Death and Aftermaths

One of Li Hong's kind acts, however, caused a deterioration of his relationship with his mother Empress Wu. Consort Xiao's daughters Princess Yiyang and Gao'an had, because of their mother, been put under house arrest inside the palace, so much so that they were not yet married even though they were over 39 years in age. Once, when Li Hong met them by chance, he took pity on them, and requested the Emperor Gaozong allow them to marry, and Emperor Gaozong agreed. In anger, Empress Wu immediately married them to two palace guards named Quan Yi (權毅) and Wang Xu (王勗), and she became displeased at Li Hong. The relationship between mother and son further deteriorated over Li Hong's repeated suggestions to Empress Wu that she not be so controlling of the governmental affairs.

At a later point, Li Hong was no longer in command at Chang'an, and he went to Luoyang to join his parents. There, he married his wife Crown Princess Pei, the daughter of the general Pei Judao.

In 675, Li Hong, while visiting Hebi Palace (合璧宮), near Luoyang, with his parents, died suddenly.
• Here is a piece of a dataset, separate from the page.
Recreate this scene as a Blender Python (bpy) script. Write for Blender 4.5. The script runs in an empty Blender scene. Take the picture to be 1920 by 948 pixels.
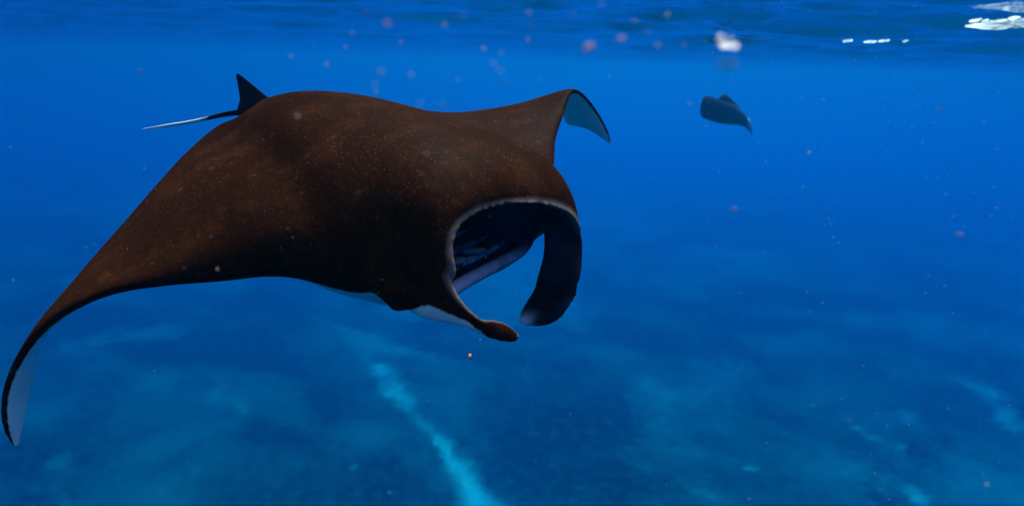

Most traditional historians believed that Empress Wu poisoned him to death. Emperor Gaozong was greatly saddened by his son's death, and he, in an unprecedented move, posthumously honored Li Hong the title of Emperor Xiaojing, and ordered that he be buried with honors due an emperor. (However, when an imperial tomb was to be built for Li Hong, it was said that the conscripted laborers were so displeased at the labor that they simply threw the construction material they had and deserted.)

Li Hong was sonless. For a while, his nephew Li Longji (the later Emperor Xuanzong), the son of his brother Li Dan (the later Emperor Ruizong), was posthumously adopted into his line. During the reign of his brother Emperor Zhongzong, he was worshipped at the imperial temple (with the temple name of Yizong), and his wife Crown Princess Pei was posthumously honored Empress Ai and worshipped there as well. However, after Emperor Zhongzong's death and succession by Emperor Ruizong, the chancellors Yao Yuanzhi and Song Jing pointed out that it was inappropriate for Li Hong, who did not actually take the throne, to be worshipped with emperors, and so he was given a separate temple at Luoyang and no longer referred to by the temple name of Yizong.